Morgan Sumrall, a BSIS student with concentrations in criminology, psychology and business, has always had an interest in helping people. After three or four major changes, she decided on interdisciplinary studies after talking with her sister, who is also in the program.
Sumrall said that she has always looked up to her parents, her mother being a NICU nurse and her stepdad being a police officer, but after learning she did not fit in with the nursing field, she turned her sights to criminal justice. As a fan of “catching the bad guys” and “making the world a better place, one person at a time,” she now aims to help battered women and children who have been rescued from domestic violence homes or human trafficking and work for a nonprofit.
“I really think the biggest pro about interdisciplinary studies is the flexibility it gives me to shape my education around my interests and career goal,” Sumrall said. “I’m not saying a single focus couldn’t do that because it can. I guess it just kind of gives more ingredients for what you want. So, you can customize what you want to do with a certain degree and establish it in your career.”

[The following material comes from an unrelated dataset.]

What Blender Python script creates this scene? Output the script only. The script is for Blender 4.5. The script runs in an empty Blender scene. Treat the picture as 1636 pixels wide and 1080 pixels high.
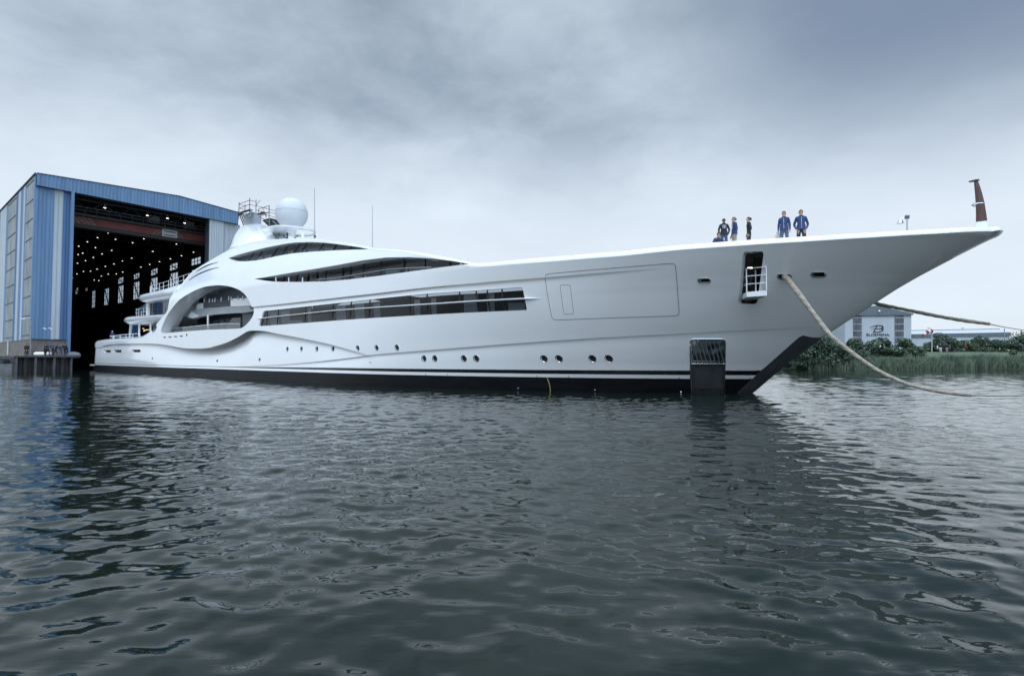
import bpy, bmesh, math, random
import numpy as np
from mathutils import Vector, Matrix, noise
from mathutils.geometry import delaunay_2d_cdt
random.seed(7); rng = np.random.default_rng(7)
SC = bpy.context.scene; COL = SC.collection
R = math.radians

# ------------------------------------------------------------------ camera, sky, sun, exposure
FPX = 880.0; PITCH = math.atan(31/FPX); CAMH = 1.65
cd = bpy.data.cameras.new('camera'); cam = bpy.data.objects.new('camera', cd); COL.objects.link(cam)
cam.location = (0, 0, CAMH); cam.rotation_euler = (R(90)+PITCH, 0, 0)
cd.sensor_width = 36; cd.lens = FPX/1636*36; cd.clip_start = .1; cd.clip_end = 6000
SC.camera = cam
SC.view_settings.view_transform = 'Standard'; SC.view_settings.look = 'None'
SC.view_settings.exposure = 0.16; SC.view_settings.gamma = 1
SUN_EL, SUN_AZ = R(52), R(200)      # azimuth clockwise from +Y
w = bpy.data.worlds.new("World"); SC.world = w; w.use_nodes = True
nt = w.node_tree; nt.nodes.clear()
def nn(t, **k):
    n = nt.nodes.new(t)
    for a, b in k.items(): setattr(n, a, b)
    return n
LK = lambda a, b: nt.links.new(a, b)
out = nn('ShaderNodeOutputWorld'); mixs = nn('ShaderNodeMixShader')
sky = nn('ShaderNodeTexSky', sky_type='NISHITA', sun_disc=False); sky.sun_elevation = SUN_EL; sky.sun_rotation = SUN_AZ
b1 = nn('ShaderNodeBackground'); b1.inputs[1].default_value = .1; LK(sky.outputs[0], b1.inputs[0])
b2 = nn('ShaderNodeBackground'); b2.inputs[1].default_value = 1.0
tc = nn('ShaderNodeTexCoord'); sep = nn('ShaderNodeSeparateXYZ'); LK(tc.outputs['Generated'], sep.inputs[0])
def math_(op, a, b=None, c=None, clamp=False):
    n = nn('ShaderNodeMath', operation=op); n.use_clamp = clamp
    for i, v in enumerate((a, b, c)):
        if v is None: continue
        if isinstance(v, (int, float)): n.inputs[i].default_value = v
        else: LK(v, n.inputs[i])
    return n.outputs[0]
zz = math_('MAXIMUM', sep.outputs[2], 0.0)
den = math_('ADD', zz, .22)
cx = math_('DIVIDE', sep.outputs[0], den); cy = math_('DIVIDE', sep.outputs[1], den)
comb = nn('ShaderNodeCombineXYZ'); LK(cx, comb.inputs[0]); LK(cy, comb.inputs[1])
def noise_w(scale, detail, rough, off, dist=0.0):
    m = nn('ShaderNodeMapping'); m.inputs[1].default_value = off; LK(comb.outputs[0], m.inputs[0])
    n = nn('ShaderNodeTexNoise'); n.inputs['Scale'].default_value = scale; n.inputs['Detail'].default_value = detail
    n.inputs['Roughness'].default_value = rough; n.inputs['Distortion'].default_value = dist; LK(m.outputs[0], n.inputs[0]); return n.outputs[0]
n1 = noise_w(.75, 6, .52, (3.1, 1.7, 0), .3); n2 = noise_w(2.1, 7, .55, (8.1, 4.2, 1), .2)
n3 = noise_w(5.5, 6, .6, (2.1, 9.2, 3), .4)
cl = math_('ADD', math_('ADD', math_('MULTIPLY', n1, .52), math_('MULTIPLY', n2, .36)), math_('MULTIPLY', n3, .12))
cr = nn('ShaderNodeValToRGB'); LK(cl, cr.inputs[0])
cr.color_ramp.elements[0].position = .395; cr.color_ramp.elements[0].color = (.245, .325, .43, 1)
cr.color_ramp.elements[1].position = .60; cr.color_ramp.elements[1].color = (.66, .77, .88, 1)
hz = nn('ShaderNodeMapRange'); LK(sep.outputs[2], hz.inputs[0]); hz.inputs[1].default_value = .52; hz.inputs[2].default_value = .15
hz.inputs[3].default_value = 0; hz.inputs[4].default_value = 1; hz.interpolation_type = 'SMOOTHSTEP'
# the thin bright belt of cloud low over the horizon, brightest ahead
mx = nn('ShaderNodeMix', data_type='RGBA'); LK(math_('MULTIPLY', hz.outputs[0], .92), mx.inputs[0]); LK(cr.outputs[0], mx.inputs[6]); mx.inputs[7].default_value = (.735, .815, .90, 1)
# brightness added to the unseen cloud behind the camera and overhead, lighting the hull
bk = nn('ShaderNodeMapRange'); LK(sep.outputs[2], bk.inputs[0]); bk.inputs[1].default_value = .62; bk.inputs[2].default_value = .92
bk.inputs[3].default_value = 1.0; bk.inputs[4].default_value = 3.6; bk.interpolation_type = 'SMOOTHSTEP'
bb = nn('ShaderNodeMapRange'); LK(sep.outputs[1], bb.inputs[0]); bb.inputs[1].default_value = .1; bb.inputs[2].default_value = -.5; bb.inputs[3].default_value = 0; bb.inputs[4].default_value = 2.0; bb.interpolation_type = 'SMOOTHSTEP'
be = nn('ShaderNodeMapRange'); LK(sep.outputs[2], be.inputs[0]); be.inputs[1].default_value = .08; be.inputs[2].default_value = .5; be.inputs[3].default_value = 0; be.inputs[4].default_value = 1; be.interpolation_type = 'SMOOTHSTEP'
tp = nn('ShaderNodeMapRange'); LK(sep.outputs[2], tp.inputs[0]); tp.inputs[1].default_value = .28; tp.inputs[2].default_value = .56; tp.inputs[3].default_value = 1.0; tp.inputs[4].default_value = .78; tp.interpolation_type = 'SMOOTHSTEP'
dv = nn('ShaderNodeVectorMath', operation='DOT_PRODUCT'); LK(tc.outputs['Generated'], dv.inputs[0]); dv.inputs[1].default_value = Vector((.64, .62, .47)).normalized()
dk = nn('ShaderNodeMapRange'); LK(dv.outputs['Value'], dk.inputs[0]); dk.inputs[1].default_value = .84; dk.inputs[2].default_value = 1.0; dk.inputs[3].default_value = 0.0; dk.inputs[4].default_value = 1.0; dk.interpolation_type = 'SMOOTHSTEP'
dz = nn('ShaderNodeMapRange'); LK(sep.outputs[2], dz.inputs[0]); dz.inputs[1].default_value = .20; dz.inputs[2].default_value = .46; dz.inputs[3].default_value = 0.0; dz.inputs[4].default_value = .95; dz.interpolation_type = 'SMOOTHSTEP'
lo = math_('SUBTRACT', 1.0, math_('MULTIPLY', math_('MULTIPLY', bb.outputs[0], .22), math_('SUBTRACT', 1.0, be.outputs[0])))  # unseen low sky behind the camera darkened, to keep the bow flare dark
vm = nn('ShaderNodeVectorMath', operation='SCALE'); LK(mx.outputs[2], vm.inputs[0]); LK(math_('MULTIPLY', tp.outputs[0], lo), vm.inputs[3])
mk = nn('ShaderNodeMix', data_type='RGBA'); LK(math_('MULTIPLY', dk.outputs[0], dz.outputs[0]), mk.inputs[0]); LK(vm.outputs[0], mk.inputs[6]); mk.inputs[7].default_value = (.195, .258, .36, 1)
ex = nn('ShaderNodeVectorMath', operation='SCALE'); ex.inputs[0].default_value = (.40, .53, .70); LK(math_('ADD', math_('SUBTRACT', bk.outputs[0], 1.0), math_('MULTIPLY', bb.outputs[0], be.outputs[0])), ex.inputs[3])  # bluish extra light for that unseen sky, cools the hull
vm = nn('ShaderNodeVectorMath', operation='ADD'); LK(mk.outputs[2], vm.inputs[0]); LK(ex.outputs[0], vm.inputs[1])
LK(vm.outputs[0], b2.inputs[0])
mixs.inputs[0].default_value = .93; LK(b1.outputs[0], mixs.inputs[1]); LK(b2.outputs[0], mixs.inputs[2]); LK(mixs.outputs[0], out.inputs[0])
sl = bpy.data.lights.new('sun', 'SUN'); sl.energy = 1.0; sl.angle = R(25); sl.color = (1, .97, .93)
so = bpy.data.objects.new('sun', sl); COL.objects.link(so)
so.rotation_euler = Vector((math.sin(SUN_AZ)*math.cos(SUN_EL), math.cos(SUN_AZ)*math.cos(SUN_EL), math.sin(SUN_EL))).to_track_quat('Z', 'Y').to_euler()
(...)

Of the 350 students in the BSIS program, Harris splits the load with one other person and now advises around 175 of those students, a much larger number than the 50 students she used to advise. Harris said within the last year, the BSIS program has significantly grown with nursing students and people wanting to go into the physician assistant program. She said 25 to 30 percent of the BSIS students are going into health professions, and this major allows them to take the required classes along with other studies that make them competitive in the job market.
“My goal was to change the perspective of the program because when I came in a lot of people and students thought interdisciplinary studies was just a completer program,” Harris said. “They didn’t really utilize it for what most colleges use interdisciplinary studies for. But along with growing it and making it really great, comes much more work.”
Dyer said that the new integrative studies college is all about finding a way to integrate different subject areas into one combined program. He said he wants to give students one track that integrates all of their interests instead of giving them multiple paths at once to achieve their end goals. He said the college is invested in creating programs that don’t combine pieces of each subject but that are one program that has a core.
“The integrative programs I’m trying to develop are interdisciplinary from the first stage,” Dyer said. “So the courses integrate knowledge and skills from across campus. It’s not that you’re taking two tracks and then when you graduate you can have a little bit of both. So we’re trying to integrate from day one.”
Because Dyer wanted to know the why and how of things, he gained many different degrees in search of answers. Looking back, he said he might have benefitted from a program like this.
“I wouldn’t have taken them [certain classes] if I had been given more options instead of just checking a box,” Dyer said. “I would have taken something that perhaps would have opened up my eyes before I got into grad school which begs the question if this college could have existed and I could have taken the hydrology courses and the meteorology courses and physics courses, would I have even needed to go to grad school? Could I have graduated with everything I needed as an undergrad?”